#### [Stated exercise]
Identify every line containing the word "objects" and reproduce each one.
··· Data to process ···
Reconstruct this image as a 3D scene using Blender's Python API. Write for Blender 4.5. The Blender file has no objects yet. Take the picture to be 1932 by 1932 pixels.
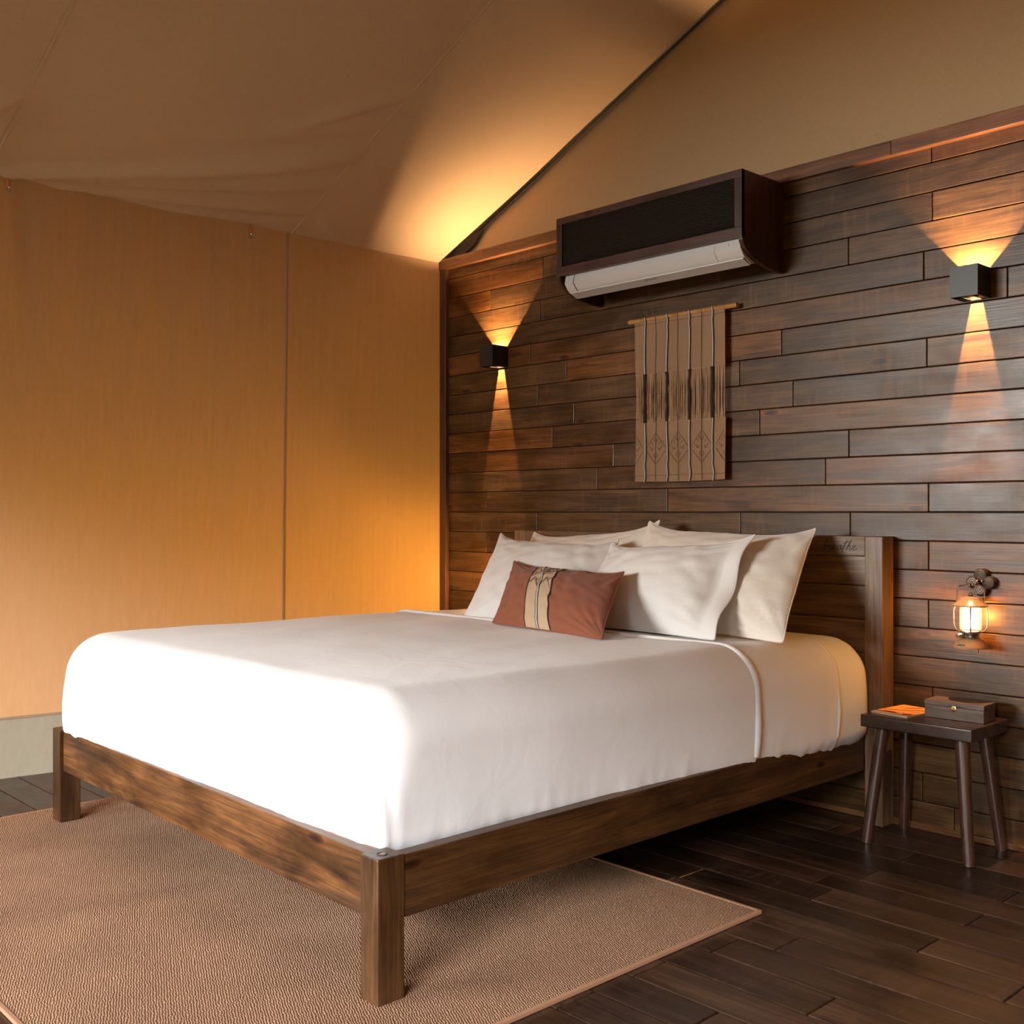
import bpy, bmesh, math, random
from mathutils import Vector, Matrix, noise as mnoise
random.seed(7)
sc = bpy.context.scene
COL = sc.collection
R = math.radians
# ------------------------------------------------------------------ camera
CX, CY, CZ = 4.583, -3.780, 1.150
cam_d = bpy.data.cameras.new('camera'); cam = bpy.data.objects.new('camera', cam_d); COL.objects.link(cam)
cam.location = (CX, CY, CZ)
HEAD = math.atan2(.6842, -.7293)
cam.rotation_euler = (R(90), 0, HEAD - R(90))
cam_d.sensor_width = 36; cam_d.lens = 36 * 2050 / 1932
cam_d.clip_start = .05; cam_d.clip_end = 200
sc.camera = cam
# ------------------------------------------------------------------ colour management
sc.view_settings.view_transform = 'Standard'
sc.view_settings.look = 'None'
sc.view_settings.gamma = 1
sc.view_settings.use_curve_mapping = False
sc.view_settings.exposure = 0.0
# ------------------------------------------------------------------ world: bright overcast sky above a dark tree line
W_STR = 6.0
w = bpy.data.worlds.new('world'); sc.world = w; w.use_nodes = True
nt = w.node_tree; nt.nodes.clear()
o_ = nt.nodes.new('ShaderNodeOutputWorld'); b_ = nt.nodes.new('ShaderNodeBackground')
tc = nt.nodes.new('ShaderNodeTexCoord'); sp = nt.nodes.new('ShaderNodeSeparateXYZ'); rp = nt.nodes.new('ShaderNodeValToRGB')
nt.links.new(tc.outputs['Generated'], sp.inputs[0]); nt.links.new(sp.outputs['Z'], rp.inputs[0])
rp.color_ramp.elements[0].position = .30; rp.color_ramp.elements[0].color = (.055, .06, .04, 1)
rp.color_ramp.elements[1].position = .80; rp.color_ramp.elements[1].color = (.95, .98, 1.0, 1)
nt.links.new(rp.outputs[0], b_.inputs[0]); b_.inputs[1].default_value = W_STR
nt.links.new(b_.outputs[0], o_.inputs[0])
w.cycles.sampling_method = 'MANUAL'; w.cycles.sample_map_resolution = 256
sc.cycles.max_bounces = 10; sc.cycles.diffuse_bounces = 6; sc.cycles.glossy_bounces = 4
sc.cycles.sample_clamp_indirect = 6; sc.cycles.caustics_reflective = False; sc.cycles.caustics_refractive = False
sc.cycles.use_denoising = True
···
··· Data to process ···
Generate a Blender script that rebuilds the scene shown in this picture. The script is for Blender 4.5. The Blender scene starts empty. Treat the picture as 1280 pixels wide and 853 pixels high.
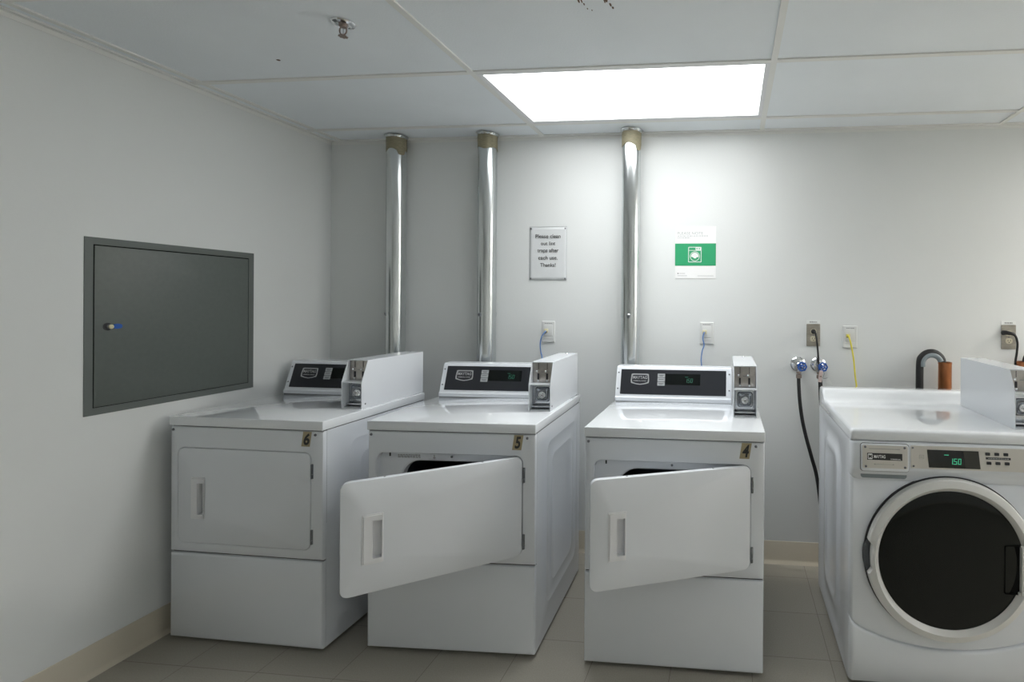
···
#### [Solution to this exercise]
Reconstruct this image as a 3D scene using Blender's Python API. Write for Blender 4.5. The Blender file has no objects yet. Take the picture to be 1932 by 1932 pixels.
cam_d = bpy.data.cameras.new('camera'); cam = bpy.data.objects.new('camera', cam_d); COL.objects.link(cam)